Per me “fabbrica” vuol dire “Bertone”.

Oggi suona strano leggere una frase del genere: se si passa davanti alla carrozzeria grugliaschese si possono notare solo i cancelli chiusi e il cortile d’ingresso deserto. Eppure ogni qualvolta sento la parola “fabbrica” a me viene in mente sempre la Bertone.

Sono cresciuto in una famiglia di – ora ex – operai Bertone: mio zio ma, soprattutto, mio padre. Di per sé potrebbe sembrare una cosa poco importante, invece ha segnato fin da subito la mia esistenza. Se sono cresciuto a Grugliasco, lo devo proprio a questo fatto. La scelta della casa da parte dei miei genitori è stata dovuta proprio alla presenza nelle vicinanze della Bertone, cosa che tra l’altro ha influenzato parecchi abitanti dello stesso quartiere, sito in via Perotti.

Uno dei miei primi ricordi di un lontano Natale è legato all’orsetto che ha accompagnato la mia infanzia: un peluche rosa (che ancora conservo), dono della fabbrica ai figli dei suoi operai.

Con il passare degli anni ho visto la fabbrica crescere ed eccellere: ancora ricordo la prima volta che vidi la ZER o quella volta che, sempre da bimbo, mi fecero sedere al volante di un non so quale prototipo da non so quanti miliardi di lire, al Salone dell’Auto di Torino; per poi cadere in picchiata dopo la morte di Nuccio, il suo proprietario, complice anche piani di investimento sbagliati. Ho visto mio padre piangere alla chiusura dell’azienda e come lui molti suoi colleghi, che si sono dimostrati più attaccati al marchio e alla fabbrica degli stessi proprietari.
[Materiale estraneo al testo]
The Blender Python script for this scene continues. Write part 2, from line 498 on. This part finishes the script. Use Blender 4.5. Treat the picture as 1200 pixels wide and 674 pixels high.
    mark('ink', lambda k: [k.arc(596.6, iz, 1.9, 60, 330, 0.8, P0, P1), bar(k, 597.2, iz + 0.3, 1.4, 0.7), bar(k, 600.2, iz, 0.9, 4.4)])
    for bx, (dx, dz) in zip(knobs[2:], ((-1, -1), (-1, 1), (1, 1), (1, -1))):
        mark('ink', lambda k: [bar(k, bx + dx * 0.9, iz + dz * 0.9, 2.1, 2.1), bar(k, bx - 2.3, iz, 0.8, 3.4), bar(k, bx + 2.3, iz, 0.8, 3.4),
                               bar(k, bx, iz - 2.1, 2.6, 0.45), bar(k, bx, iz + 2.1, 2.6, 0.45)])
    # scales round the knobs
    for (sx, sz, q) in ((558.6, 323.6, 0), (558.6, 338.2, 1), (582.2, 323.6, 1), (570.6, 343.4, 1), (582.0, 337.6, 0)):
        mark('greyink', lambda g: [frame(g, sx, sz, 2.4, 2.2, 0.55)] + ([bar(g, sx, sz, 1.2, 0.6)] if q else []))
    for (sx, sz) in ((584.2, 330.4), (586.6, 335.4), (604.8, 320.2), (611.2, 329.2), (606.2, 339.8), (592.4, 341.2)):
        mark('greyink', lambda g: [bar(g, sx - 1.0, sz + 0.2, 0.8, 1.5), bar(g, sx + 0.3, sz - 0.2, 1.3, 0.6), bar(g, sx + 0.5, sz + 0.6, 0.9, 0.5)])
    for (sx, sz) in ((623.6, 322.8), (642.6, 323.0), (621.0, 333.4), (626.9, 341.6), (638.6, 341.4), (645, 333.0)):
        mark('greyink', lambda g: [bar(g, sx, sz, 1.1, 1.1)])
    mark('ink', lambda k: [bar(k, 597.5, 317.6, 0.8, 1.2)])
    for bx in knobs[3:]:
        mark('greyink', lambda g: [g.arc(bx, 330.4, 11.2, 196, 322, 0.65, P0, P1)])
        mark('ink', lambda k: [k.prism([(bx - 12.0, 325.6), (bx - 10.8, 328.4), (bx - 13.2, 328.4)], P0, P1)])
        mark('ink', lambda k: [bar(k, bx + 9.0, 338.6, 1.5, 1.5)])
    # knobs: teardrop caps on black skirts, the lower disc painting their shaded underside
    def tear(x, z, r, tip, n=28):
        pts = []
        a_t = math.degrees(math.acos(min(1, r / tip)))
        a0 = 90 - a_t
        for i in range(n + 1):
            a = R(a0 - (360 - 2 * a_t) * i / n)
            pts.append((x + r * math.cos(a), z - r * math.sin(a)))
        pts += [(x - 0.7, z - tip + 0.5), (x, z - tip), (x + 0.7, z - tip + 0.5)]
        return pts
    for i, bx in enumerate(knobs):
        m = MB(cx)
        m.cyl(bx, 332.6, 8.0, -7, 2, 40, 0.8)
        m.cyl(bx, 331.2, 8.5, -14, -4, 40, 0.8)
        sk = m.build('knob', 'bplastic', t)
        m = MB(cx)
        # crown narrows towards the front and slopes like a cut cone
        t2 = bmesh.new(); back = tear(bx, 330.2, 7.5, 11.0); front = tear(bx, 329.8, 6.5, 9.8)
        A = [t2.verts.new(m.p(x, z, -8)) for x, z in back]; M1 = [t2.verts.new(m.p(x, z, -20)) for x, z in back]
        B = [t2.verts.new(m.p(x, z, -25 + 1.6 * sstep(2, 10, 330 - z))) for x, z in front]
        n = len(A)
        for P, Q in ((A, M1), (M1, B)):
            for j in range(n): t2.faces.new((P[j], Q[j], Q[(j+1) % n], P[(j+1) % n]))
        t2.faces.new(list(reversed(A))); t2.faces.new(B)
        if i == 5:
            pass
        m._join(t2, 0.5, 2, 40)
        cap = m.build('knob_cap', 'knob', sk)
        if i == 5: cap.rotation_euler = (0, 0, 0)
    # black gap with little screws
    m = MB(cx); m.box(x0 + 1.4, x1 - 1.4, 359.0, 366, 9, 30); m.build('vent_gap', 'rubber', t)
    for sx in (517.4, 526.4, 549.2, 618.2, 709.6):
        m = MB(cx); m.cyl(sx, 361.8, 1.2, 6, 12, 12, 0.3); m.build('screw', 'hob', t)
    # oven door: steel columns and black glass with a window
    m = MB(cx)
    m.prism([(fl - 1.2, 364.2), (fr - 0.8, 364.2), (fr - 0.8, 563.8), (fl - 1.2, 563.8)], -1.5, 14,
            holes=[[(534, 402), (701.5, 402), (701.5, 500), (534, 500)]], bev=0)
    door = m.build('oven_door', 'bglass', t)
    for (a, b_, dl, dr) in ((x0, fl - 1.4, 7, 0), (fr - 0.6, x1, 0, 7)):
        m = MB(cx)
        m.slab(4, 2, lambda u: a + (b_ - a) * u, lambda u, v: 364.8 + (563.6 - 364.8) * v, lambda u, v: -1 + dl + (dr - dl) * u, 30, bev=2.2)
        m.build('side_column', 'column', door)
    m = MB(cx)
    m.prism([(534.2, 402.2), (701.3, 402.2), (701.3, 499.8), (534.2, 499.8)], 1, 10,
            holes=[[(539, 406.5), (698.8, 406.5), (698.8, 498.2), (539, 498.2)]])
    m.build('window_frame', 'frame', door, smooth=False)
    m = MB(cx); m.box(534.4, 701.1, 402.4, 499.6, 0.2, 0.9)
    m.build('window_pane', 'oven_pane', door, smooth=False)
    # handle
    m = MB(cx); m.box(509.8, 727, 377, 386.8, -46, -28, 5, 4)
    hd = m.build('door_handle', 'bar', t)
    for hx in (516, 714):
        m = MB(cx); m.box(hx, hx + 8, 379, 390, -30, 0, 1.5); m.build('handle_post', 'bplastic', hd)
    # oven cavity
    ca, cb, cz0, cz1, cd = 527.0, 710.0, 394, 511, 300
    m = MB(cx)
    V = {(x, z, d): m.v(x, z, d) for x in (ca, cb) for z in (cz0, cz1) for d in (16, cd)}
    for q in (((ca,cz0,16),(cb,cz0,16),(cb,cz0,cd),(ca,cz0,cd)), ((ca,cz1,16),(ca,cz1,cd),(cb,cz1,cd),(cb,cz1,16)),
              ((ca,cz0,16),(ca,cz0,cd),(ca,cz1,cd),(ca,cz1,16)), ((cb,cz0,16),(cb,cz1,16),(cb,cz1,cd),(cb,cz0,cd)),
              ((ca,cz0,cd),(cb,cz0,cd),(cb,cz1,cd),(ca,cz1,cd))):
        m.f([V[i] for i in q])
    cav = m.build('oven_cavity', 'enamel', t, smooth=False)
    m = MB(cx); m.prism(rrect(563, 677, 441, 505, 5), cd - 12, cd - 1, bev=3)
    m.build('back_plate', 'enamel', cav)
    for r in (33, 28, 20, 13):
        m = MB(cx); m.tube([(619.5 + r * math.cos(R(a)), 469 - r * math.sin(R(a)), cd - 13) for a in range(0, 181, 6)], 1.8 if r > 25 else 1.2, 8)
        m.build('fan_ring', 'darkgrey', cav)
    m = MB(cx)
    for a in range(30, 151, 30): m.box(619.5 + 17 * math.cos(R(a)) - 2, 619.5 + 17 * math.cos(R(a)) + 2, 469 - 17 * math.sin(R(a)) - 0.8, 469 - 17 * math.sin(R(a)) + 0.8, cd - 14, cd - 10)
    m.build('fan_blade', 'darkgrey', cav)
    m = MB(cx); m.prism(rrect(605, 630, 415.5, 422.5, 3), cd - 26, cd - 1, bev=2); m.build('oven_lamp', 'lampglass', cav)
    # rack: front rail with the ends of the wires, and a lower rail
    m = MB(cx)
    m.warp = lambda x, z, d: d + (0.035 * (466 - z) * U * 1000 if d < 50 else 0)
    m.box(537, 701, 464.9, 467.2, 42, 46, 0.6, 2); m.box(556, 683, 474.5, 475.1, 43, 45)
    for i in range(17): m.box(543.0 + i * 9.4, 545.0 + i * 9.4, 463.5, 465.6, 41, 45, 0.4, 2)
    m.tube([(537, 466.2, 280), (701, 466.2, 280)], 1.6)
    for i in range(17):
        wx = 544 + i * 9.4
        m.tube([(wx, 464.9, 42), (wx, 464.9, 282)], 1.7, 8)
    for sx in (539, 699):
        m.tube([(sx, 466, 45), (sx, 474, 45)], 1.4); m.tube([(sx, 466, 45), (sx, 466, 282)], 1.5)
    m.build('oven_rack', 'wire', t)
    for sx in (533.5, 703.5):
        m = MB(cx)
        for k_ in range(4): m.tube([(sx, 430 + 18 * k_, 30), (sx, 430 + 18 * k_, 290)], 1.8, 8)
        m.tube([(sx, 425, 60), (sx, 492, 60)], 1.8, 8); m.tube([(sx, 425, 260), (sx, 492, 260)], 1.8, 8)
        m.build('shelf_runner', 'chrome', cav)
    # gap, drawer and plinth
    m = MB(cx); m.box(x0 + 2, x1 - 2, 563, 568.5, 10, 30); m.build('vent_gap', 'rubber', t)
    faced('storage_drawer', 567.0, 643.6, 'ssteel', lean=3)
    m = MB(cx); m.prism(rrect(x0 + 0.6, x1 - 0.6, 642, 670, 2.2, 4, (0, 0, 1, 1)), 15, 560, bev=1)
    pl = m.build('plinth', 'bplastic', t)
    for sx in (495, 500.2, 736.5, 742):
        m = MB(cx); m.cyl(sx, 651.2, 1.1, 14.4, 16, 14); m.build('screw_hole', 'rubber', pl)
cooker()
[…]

Ora la Bertone non è più tale: è stata venduta alla FIAT e i suoi dipendenti sono dislocati (le rare volte che non sono in cassaintegrazione) nei magazzini o negli altri stabilimenti, sparsi in tutta Italia, della casa torinese.

Magari, inconsciamente, alla Bertone devo anche la mia formazione intellettuale: figlio di un operaio da sempre tesserato FIOM, sono cresciuto con quei valori che mi hanno reso l’uomo di sinistra quale sono. Ora quegli stessi valori e gli obiettivi che avevano raggiunto mio padre – e i suoi colleghi prima di lui – stanno venendo meno in un mondo del lavoro sempre più precario e mi trovo costretto a lottare, a mia volta, per cose che dovrebbero essermi garantite dalla costituzione. Comunque io non demordo, intanto sorrido ogni volta che sento qualcuno dirmi: “Lavoro in fabbrica”, poiché ovunque lui vada io me lo immagino a timbrare il cartellino in corso Allamano.